29.03.2002 21:45:00 MEZ
Konstruierte Landschaft
Margherita Spiluttini lädt in einem Buch und in einer Ausstellung zum Neu-Erschauen von Landschaft und Technik ein

Die Architekturfotografin Margherita Spiluttini zeigt Bauten in der Natur - in einem Buch und in einer Ausstellung. Sie lädt auch zum Neu-Erschauen von Landschaft und Technik ein.


"Um Landschaft als Landschaft erkennen und als sinnlichen Gesamteindruck erfassen zu können, bedarf es der subjektiven und interpretierenden Anschauung", schreibt Kulturjournalist Wolfgang Kos in seinem Beitrag zu einem neuen Buch der Fotografin Margherita Spiluttini, Nach der Natur. Konstruktionen der Landschaft. Kos schreibt weiter: "Dafür ist wiederum Distanz notwendig, also ein Außenblick, wie er den unmittelbar in der Natur Arbeitenden, ob Bauer, Jäger oder Wegmacher, nicht zur Verfügung steht. Er würde sie in ihrem zweckorientierten und pragmatischen Tun behindern, hat er doch Muße und Genussbereitschaft als Vorbedingungen."
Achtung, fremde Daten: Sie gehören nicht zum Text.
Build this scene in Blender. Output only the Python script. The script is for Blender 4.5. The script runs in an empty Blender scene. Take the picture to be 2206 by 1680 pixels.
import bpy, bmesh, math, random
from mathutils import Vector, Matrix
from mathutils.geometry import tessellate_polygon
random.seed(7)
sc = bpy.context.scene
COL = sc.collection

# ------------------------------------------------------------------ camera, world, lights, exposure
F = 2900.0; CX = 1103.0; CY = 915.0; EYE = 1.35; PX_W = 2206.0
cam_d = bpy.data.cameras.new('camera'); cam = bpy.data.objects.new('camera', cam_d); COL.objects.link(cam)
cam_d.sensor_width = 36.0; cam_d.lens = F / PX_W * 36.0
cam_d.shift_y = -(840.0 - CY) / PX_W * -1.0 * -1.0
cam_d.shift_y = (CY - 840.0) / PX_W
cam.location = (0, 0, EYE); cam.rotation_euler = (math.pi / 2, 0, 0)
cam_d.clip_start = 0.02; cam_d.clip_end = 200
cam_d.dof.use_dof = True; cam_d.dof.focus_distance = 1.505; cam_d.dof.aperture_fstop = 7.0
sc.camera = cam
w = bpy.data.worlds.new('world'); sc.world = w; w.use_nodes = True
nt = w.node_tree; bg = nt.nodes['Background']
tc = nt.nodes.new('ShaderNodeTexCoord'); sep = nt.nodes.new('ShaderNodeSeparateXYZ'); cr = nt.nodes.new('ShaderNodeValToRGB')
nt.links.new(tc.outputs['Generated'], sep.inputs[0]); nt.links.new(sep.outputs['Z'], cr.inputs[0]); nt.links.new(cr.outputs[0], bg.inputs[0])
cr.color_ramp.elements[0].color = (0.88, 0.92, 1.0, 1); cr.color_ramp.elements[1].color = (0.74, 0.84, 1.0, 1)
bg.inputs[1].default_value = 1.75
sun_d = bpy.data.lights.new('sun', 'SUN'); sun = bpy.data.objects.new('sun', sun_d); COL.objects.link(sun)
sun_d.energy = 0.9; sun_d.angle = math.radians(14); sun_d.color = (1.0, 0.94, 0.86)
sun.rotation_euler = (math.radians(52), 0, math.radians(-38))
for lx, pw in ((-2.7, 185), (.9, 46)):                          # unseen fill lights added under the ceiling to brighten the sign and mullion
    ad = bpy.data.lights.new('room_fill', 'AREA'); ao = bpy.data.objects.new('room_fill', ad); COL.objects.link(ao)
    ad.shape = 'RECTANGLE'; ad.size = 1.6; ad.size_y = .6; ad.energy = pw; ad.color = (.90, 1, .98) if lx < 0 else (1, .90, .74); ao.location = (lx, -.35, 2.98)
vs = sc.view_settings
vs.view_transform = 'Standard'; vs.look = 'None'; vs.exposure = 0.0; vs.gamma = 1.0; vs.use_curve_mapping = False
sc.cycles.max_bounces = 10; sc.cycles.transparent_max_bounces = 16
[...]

Muße und Genussbereitschaft, und ein anderer, jedoch unverfälschter Blick auf eine vom Menschen zernagte, zersägte, verbetonierte, trotzdem authentische Landschaft - das sind die Zutaten, mit denen die wohl bekannteste österreichische Architekturfotografin, Margherita Spiluttini, ein kunstvolles Schichtwerk konstruiert hat: Zum einen sind im Technischen Museum Wien derzeit die entsprechenden Fotografien zu besichtigen - sorgfältig und liebevoll von der Wiener Architektin Elsa Prochazka quasi gerahmt und in Szene gesetzt. Zum anderen legt Spiluttini besagtes dazugehöriges Buch vor, in dem neben Wolfgang Kos auch noch andere Hochkaräter wie Ilse Aichinger und Friedrich Achleitner zwischen den Fotos rauer Steinbrüche, Erzberge, Felsformationen und Staudammbetonierungen blitzen.

Mit dieser Ausstellung, so die Kuratorin Elisabeth Limbeck-Lilienau, "beschreibt die Künstlerin exemplarisch die Verzahnung von Natur und Technik. Der technische Eindruck tritt in manchen Bildern gänzlich in den Hintergrund, als würde sich die Natur den Fremdkörper einverleiben oder zu einem Dekorelement in der eigenen Inszenierung werden lassen." Auf einem Bild, geschossen in Muthmannsdorf, wächst zum Beispiel wie selbstverständlich ein Heckenröslein zart unter einem erdrückenden Betonwall hervor, und Ilse Aichinger beschreibt den Steinbruch von Wopfing wunderbar folgendermaßen: "Er ist niedrig, schattig und zerklüftet, könnte zu kleineren Höhlen neigen. Das helle Feld an seiner unteren Grenze läßt an Weizen und das Ende des Frühsommers denken." Landschaft, Natur, Mensch sind alles eins.